Na een korte rondleiding bij het wijnhuis Bijerskloof zijn we aangekomen bij het leukste gedeelte: het wijnproeven. Nu de wijnen zeventien jaar hebben liggen rijpen, is dit het moment om de flessen open te trekken. Er wordt geproefd, geproost en gedronken.
Mijn gedachten zweven naar gisteren. Toen stond ik nog met een camera in mijn handen te luisteren naar de verhalen van de druivenplukkers.
Niekie van LokaalMondiaal moest een filmpje maken over de slechte arbeidsomstandigheden van de druivenplukkers in de wijngaarden. Dat leek mij interessant en zij kon nog wel een extra paar handen gebruiken, dus ik mocht met haar mee.

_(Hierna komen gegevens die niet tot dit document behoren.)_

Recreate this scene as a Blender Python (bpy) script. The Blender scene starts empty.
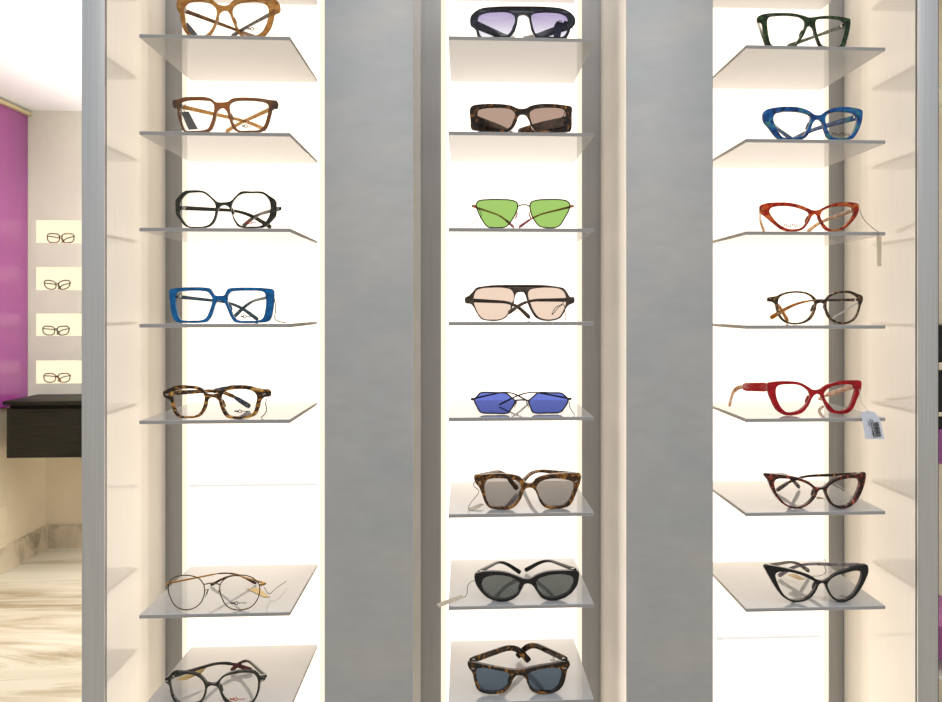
import bpy, bmesh, math, random
from mathutils import Vector
from mathutils.geometry import tessellate_polygon
random.seed(7)
S = bpy.context.scene
COL = S.collection

# ------------------------------------------------------------------ camera
F = 750.0; HOR = 308.0; VX = 464.0
TH = math.atan(0.05); CX = VX + F * 0.05
HC = 1.271
CT, ST = math.cos(TH), math.sin(TH)
cam = bpy.data.cameras.new('camera'); co = bpy.data.objects.new('camera', cam); COL.objects.link(co)
co.location = (0, 0, HC); co.rotation_euler = (math.pi / 2, 0, -TH)
cam.sensor_width = 36; cam.lens = F / 942 * 36
cam.shift_x = (471 - CX) / 942; cam.shift_y = -(351 - HOR) / 942
cam.clip_start = 0.02; cam.clip_end = 60
S.camera = co

def X_at(px, Y):
    u = (px - CX) / F
    return Y * (ST + u * CT) / (CT - u * ST)
def un(px, py, Y):
    """world point on the vertical plane at depth Y seen at a pixel"""
    x = X_at(px, Y)
    return Vector((x, Y, HC + (HOR - py) / F * (x * ST + Y * CT)))
def ray(px, py):
    p = un(px, py, 1.0); return (p - Vector((0, 0, HC))).normalized()

Y1 = 0.95            # front of shelves and columns
Y2 = Y1 / 0.843      # face of the light panels

# ------------------------------------------------------------------ materials
def srgb(r, g, b):
    f = lambda c: (c / 255 / 12.92) if c / 255 <= .04045 else ((c / 255 + .055) / 1.055) ** 2.4
    return (f(r), f(g), f(b), 1)
def newmat(name):
    m = bpy.data.materials.new(name); m.use_nodes = True
    nt = m.node_tree; nt.nodes.clear()
    out = nt.nodes.new('ShaderNodeOutputMaterial')
    return m, nt, out
def lk(nt, a, b): nt.links.new(a, b)
def pbsdf(nt, col=(.8, .8, .8, 1), rough=.5, metal=0, ior=1.5, coat=0):
    b = nt.nodes.new('ShaderNodeBsdfPrincipled')
    b.inputs['Base Color'].default_value = col; b.inputs['Roughness'].default_value = rough
    b.inputs['Metallic'].default_value = metal; b.inputs['IOR'].default_value = ior
    b.inputs['Coat Weight'].default_value = coat; b.inputs['Coat Roughness'].default_value = .05
    return b
def texco(nt, scale=(1, 1, 1), loc=(0, 0, 0)):
    t = nt.nodes.new('ShaderNodeTexCoord'); mp = nt.nodes.new('ShaderNodeMapping')
    mp.inputs['Scale'].default_value = scale; mp.inputs['Location'].default_value = loc
    lk(nt, t.outputs['Object'], mp.inputs['Vector']); return mp.outputs['Vector']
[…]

Na een uur geshaked te zijn in de trein, kwamen we aan in Stellenbosch. We werden opgehaald door Fatima van de organisatie ' Women on farms'. Tussen de prachtige bergen en groene bomen vertelde zij voor de camera over de embarmelijke omstandigheden waaronder vooral de vrouwen op de boederijen moeten werken. Totdat ze er letterlijk bij neervallen moeten de vrouwen op de boederijen met hun knieen in de modder het onkruid wieden. En dat allemaal voor het gammele loon van 250 rand per week, omgerekend ongeveer 20 euro.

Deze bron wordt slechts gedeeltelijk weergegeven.